Has dado en el clavo, querido amigo, en eso estaba yo pensando. Las aguas de las atarjeas del Valle (la que llamábamos atarjea de Barbuzano, por ejemplo) corrían a través de las huertas; si no recuerdo mal, Juan Cruz,  en las afueras del Puerto, también lo vivió y lo narra en uno de sus trabajos. Es el ruido, quizá encantador, quizá sedante, del agua de la dula corriendo entre el millo y la platanera en los días calurosos. Es un sonido armónico inolvidable para quienes nacimos y vivimos la infancia correteando en el límite de lo urbano con lo rural.

La dula de agua llegaba a las huertas de los alrededores de mi vivienda a cualquier hora, y a veces a las tres de la  madrugada oíamos el ruido del líquido elemento desde nuestros camastros.
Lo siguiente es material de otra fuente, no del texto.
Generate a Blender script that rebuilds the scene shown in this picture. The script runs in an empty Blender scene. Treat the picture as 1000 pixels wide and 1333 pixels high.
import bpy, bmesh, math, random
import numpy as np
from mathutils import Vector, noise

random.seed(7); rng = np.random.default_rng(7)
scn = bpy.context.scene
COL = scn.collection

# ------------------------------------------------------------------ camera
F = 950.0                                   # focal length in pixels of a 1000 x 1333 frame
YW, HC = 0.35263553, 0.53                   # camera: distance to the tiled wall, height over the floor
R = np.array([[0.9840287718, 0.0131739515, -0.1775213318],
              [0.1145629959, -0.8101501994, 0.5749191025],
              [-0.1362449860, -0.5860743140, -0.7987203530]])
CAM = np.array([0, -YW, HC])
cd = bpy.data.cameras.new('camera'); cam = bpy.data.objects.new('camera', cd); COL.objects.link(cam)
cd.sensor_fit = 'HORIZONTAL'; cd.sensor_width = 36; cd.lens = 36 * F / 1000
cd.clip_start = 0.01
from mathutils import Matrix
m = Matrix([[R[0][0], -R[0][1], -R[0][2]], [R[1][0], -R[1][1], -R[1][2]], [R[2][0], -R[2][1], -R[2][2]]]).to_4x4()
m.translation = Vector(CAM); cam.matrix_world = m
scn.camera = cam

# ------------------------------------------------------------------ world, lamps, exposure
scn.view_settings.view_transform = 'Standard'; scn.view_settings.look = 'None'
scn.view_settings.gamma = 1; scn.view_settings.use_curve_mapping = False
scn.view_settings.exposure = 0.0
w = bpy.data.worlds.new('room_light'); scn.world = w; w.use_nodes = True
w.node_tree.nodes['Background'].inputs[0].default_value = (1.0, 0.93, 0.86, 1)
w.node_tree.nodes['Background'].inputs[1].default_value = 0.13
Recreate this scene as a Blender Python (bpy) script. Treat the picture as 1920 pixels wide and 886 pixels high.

Primero, abriéndose paso por el canal principal de la comunidad y luego, entre la tierra reseca de los surcos hechos a partir del surco madre con la azada o con un par de animales en el arado. 

Yo recuerdo, por otro lado, en aquellos tres días en cama, faltando a clase por la gripe infantil de cada invierno, que mi ventana daba para la plaza de San Juan, Villa Arriba, y el ruido del jolgorio de los chicos gritando y jugando a la pelota (probablemente de trapo o de grueso papel de bolsa de cemento perfectamente aliñada con hilo ‘carreto’ ) se me quedó grabado para siempre en mi mente. ¡Qué maravilla! Ese ruido, a cierta distancia uniforme y armónico, era como una nana que me dormía.